Fixing the Problem: Be very careful with impacting the employment status of any employee who has taken “protected activity,” that is, complaining of harassment or discrimination, or who has filed a charge of discrimination or lawsuit against the company.

8. Lack of Thoroughness and Follow-Through

If the employer provides a mechanism for employees to complain, make sure to take all complaints seriously and follow through with a proper investigation and resolution of the complaint.

Fixing the Problem: Investigate complaints thoroughly and promptly. (The investigation should begin no later than 24 hours after the complaint has been made.) Also, take decisive action in response to the complaint and follow up with the complaining employee once the investigation is complete.

9. Overloaded Managers

Many of the mistakes above are not the result of intentional neglect or inattention, but rather managers and supervisors with too many irons in the fire.

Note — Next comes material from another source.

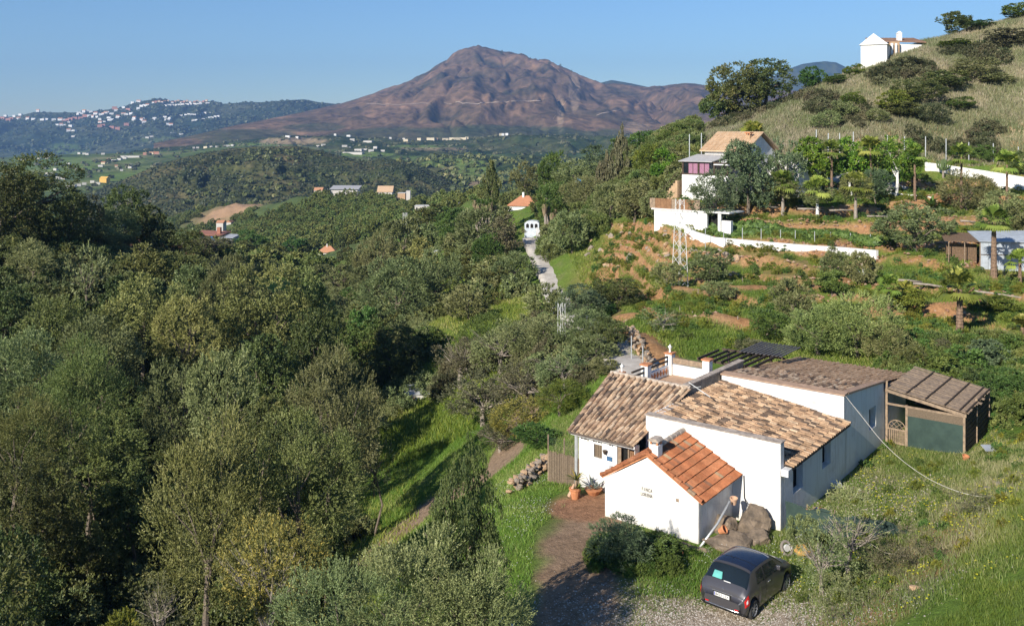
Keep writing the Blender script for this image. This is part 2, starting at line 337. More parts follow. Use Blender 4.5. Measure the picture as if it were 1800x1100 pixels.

Fixing the Problem: Keep a pulse on your managers’ and supervisors’ workloads and make sure your staffing levels can handle your volume of work.

10. Improper Handling of Termination

Very often, the way you handle a termination dictates whether an employee will leave quietly, or run to the nearest lawyer.

Fixing the Problem: Rather than try to spare the employees feelings, be honest with the reason for termination. The termination meeting should be brief and to the point and do not argue with the employee – you don’t need to feel victorious after the termination meeting. Finally, if you decide to offer the employee severance, only do so in exchange for a written release.

Little mistakes can add up and land you in court, so it is best to avoid them altogether with a strategy to follow a proper HR plan.